Belief in the very simple sense of using your imagination to consider the prospect of concepts beyond the normal senses, beyond what seems so obvious to our senses.

Belief, or consideration that an idea which has not yet been proven by any fact, and just exists as a proposition, a fantasy, but may someday be proven.

Religious belief is an extension of this very natural human trait. It is a fantastical hypothesis, something that may be proven correct some day, but as yet there are no facts to support it.

If you or I woke up tomorrow with no foreknowledge of celestial dynamics, it would be quite obvious that-------the world is flat, and is the center of the universe, the sun and moon rise, cross the sky and set-----the stars are fixed little points of light, completely different than our sun.

Anyone who challenged this most obvious viewpoint based on sensory "facts" would be derided for indulging in absurd fantasy and ridiculed. Feeble minded fools and dreamers obviously overindulging in their own fantasy world. With so little common sense about the most obvious things -------as to be of no communal usefulness and therefore to be set adrift on an ice slab. Survival of the fittest and all that.

It is only because of the "believers" among us who have always challenged the obvious, with no "facts" to sustain them and nothing but their very human imagination to be able to think beyond "reality" --------------that we have gotten beyond the stone age.

To disparage any belief is to disparage the main reason for the whole development of mankind.
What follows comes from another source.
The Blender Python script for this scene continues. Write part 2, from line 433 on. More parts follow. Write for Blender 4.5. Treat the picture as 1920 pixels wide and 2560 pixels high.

Belief or "thinking outside the box" is always what has made us unique as a species on this planet.

I actually believe the Earth is round and revolves around the Sun and the moon revolves around the earth, and the Sun is a star. (actually I think they proved that some time ago as actual fact).

And I bet there is some stone age "believer" long ago dead, who, if he could come back today would say "dammit, I said that a long time ago---and they all laughed at me for being irrational".

So have a little respect for all the "believers" of humanity. We may end up being right after all, in spite of all the rational and sensual arguments against us.